Self esteem is a trick little twat. I've been going along for years not really giving myself a second thought and then a couple of minor incidents occour and all of a sudden you're second guessing yourself all over the place.
There have been some minor changes to my body recently, my small but perfectly proportioned tits are now non existent since having a baby. This is a bit of a kick in the teeth to be honest. Ten years ago I had a baby with no ill effect to my boobs but now they are saggy and sad, and their sadness rubs off on me.
As anyone with children will tell you, when they are babies it can be a bit relentless, all the nappy changing, feeding, not leaving them for a second in case they wreck the spot can leave a parent feeling a bit frazzled so to that end I returned to the world of exercise about a month ago - circuits classes three times a week and hitting the running machine in the work's tiny gym. I have been pleased with my progress, considering I haven't done any real exercise for two years I am managing not to die in the classes and a five mile run in (just) under 45 minutes. So that's good isn't it? A bit of time just for me, doing something I enjoy in a perverse way. Oh and did I mention I piss myself whilst doing it? Not as in find it all hilarious, but real actual wee escapes my bladder without my knowledge. At first I didn't realise it was happening, I can't feel myself do it and I do get very sweaty when I exercise. So now at the grand old age of 36 I need a Tena Lady 'for those oops moments' (I fucking kid you not) to get me through.

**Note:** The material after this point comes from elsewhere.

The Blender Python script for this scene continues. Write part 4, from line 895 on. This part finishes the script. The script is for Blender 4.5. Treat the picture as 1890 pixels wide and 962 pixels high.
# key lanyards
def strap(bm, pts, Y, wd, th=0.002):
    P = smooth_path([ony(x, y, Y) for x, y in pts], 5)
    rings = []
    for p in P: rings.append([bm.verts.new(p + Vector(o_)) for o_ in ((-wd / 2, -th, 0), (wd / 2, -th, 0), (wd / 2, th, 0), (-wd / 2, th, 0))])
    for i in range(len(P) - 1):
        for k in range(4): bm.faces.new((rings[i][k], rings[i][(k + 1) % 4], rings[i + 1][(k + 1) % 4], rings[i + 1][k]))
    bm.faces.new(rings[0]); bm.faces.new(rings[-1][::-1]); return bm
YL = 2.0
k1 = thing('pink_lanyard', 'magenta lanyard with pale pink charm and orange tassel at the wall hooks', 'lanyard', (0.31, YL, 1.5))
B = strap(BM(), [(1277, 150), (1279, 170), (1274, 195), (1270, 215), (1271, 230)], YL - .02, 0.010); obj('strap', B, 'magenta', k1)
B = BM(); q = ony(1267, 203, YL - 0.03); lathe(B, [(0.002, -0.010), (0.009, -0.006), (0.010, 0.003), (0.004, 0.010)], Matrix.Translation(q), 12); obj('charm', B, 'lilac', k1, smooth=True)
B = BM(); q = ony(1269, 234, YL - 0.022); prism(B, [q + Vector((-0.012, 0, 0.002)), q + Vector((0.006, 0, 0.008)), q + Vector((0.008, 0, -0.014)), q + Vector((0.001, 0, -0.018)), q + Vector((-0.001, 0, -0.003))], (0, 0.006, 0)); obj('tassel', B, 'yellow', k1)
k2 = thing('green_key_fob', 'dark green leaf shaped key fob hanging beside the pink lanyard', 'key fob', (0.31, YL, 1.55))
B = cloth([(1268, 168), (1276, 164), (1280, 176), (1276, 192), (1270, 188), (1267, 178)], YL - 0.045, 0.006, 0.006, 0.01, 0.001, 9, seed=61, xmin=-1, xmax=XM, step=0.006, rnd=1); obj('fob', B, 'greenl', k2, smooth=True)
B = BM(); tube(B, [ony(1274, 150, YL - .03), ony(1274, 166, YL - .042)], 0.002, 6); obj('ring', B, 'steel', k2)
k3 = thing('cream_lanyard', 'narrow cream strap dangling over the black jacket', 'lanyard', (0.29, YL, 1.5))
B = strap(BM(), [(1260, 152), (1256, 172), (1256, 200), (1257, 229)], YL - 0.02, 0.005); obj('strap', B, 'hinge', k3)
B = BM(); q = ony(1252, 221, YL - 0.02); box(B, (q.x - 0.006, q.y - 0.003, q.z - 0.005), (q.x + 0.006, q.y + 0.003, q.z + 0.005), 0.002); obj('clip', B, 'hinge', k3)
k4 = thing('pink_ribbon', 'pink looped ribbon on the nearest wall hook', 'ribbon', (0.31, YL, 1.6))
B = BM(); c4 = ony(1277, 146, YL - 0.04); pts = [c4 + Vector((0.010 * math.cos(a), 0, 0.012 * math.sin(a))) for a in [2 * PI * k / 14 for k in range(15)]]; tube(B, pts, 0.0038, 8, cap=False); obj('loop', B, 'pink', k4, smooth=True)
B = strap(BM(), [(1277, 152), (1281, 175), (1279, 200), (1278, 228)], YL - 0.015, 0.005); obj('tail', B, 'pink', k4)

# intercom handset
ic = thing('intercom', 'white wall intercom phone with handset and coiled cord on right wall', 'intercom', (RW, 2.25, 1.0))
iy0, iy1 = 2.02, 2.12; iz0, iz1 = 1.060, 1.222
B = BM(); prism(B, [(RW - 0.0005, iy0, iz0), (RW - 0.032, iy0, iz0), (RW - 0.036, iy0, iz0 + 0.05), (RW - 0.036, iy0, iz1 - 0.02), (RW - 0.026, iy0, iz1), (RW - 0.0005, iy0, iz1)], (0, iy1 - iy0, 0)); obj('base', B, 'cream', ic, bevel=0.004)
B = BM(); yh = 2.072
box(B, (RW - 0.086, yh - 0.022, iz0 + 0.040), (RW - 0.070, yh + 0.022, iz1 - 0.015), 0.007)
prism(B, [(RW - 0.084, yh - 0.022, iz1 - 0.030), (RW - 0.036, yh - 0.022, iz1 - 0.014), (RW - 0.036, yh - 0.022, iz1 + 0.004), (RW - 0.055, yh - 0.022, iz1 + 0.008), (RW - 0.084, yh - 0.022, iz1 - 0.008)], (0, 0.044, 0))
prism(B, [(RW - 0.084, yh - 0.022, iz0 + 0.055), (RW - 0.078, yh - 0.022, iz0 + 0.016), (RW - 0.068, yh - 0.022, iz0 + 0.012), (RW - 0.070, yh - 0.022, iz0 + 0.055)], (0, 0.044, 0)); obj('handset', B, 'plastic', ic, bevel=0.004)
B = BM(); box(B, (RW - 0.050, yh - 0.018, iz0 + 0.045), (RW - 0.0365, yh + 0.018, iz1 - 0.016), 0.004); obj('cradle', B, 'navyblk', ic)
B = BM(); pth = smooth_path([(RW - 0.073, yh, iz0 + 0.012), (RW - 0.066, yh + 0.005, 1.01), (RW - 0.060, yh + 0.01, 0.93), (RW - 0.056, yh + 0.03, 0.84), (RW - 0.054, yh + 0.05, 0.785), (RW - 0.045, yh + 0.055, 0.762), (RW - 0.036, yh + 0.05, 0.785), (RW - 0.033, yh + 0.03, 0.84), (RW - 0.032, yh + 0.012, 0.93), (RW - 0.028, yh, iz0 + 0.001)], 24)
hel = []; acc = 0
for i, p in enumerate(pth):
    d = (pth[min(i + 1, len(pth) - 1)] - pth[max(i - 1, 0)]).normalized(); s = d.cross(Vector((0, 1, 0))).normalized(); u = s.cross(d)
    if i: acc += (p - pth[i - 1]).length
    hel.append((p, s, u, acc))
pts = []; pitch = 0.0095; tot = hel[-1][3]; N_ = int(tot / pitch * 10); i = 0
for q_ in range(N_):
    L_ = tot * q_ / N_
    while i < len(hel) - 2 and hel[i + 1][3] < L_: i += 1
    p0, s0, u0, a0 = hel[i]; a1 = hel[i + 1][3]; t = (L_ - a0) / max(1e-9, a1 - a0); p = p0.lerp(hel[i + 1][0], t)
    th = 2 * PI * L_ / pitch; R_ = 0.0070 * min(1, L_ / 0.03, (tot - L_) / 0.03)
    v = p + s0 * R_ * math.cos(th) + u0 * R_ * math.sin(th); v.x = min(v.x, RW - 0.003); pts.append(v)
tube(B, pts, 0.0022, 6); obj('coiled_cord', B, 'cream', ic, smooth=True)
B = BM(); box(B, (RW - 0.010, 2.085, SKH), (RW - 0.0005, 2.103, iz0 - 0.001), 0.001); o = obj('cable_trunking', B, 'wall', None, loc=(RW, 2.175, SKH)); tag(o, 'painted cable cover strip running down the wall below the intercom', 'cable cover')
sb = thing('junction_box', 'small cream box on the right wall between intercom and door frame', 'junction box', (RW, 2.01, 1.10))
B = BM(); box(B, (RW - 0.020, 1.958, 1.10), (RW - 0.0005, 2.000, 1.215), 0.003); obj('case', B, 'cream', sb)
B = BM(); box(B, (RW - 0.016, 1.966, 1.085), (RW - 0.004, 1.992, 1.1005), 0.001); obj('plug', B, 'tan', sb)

So these two things, the boobs or to be more accurate lack of them and my incontinence* have awoken a voice in my head and I no longer think I'm the bees knees**, now the little voice of doubt creeps in to EVERYTHING. It comes out with cuntish things 'a dress? With your legs? I don't fucking think so' 'you want to have your hair like what? Don't you think you'll look a bit mutton?' And this twattish voice has succeeded in getting me in to a right state because it also comments on not just me, but things I do and now in my head NOTHING is good enough. The house is never clean enough, the food I cook is never tasty or healthy enough and in my head I seem to be giving myself a hard time all the time.
This blog at the minute doesn't have a happy ending, it is a work in progress but any tips would be gratefully received.
*Yes, I've done my pelvic floor exercises to DEATH and yes, I'm doing them properly but it hasn't made any difference. I have been to the doctor though and am off to see a specialist on Monday.
**I don't mean bees knees in a hideous walk-around-with-my-nose-in-the-air-because-I-think-I'm-awesome. I mean I was very comfortable in my skin.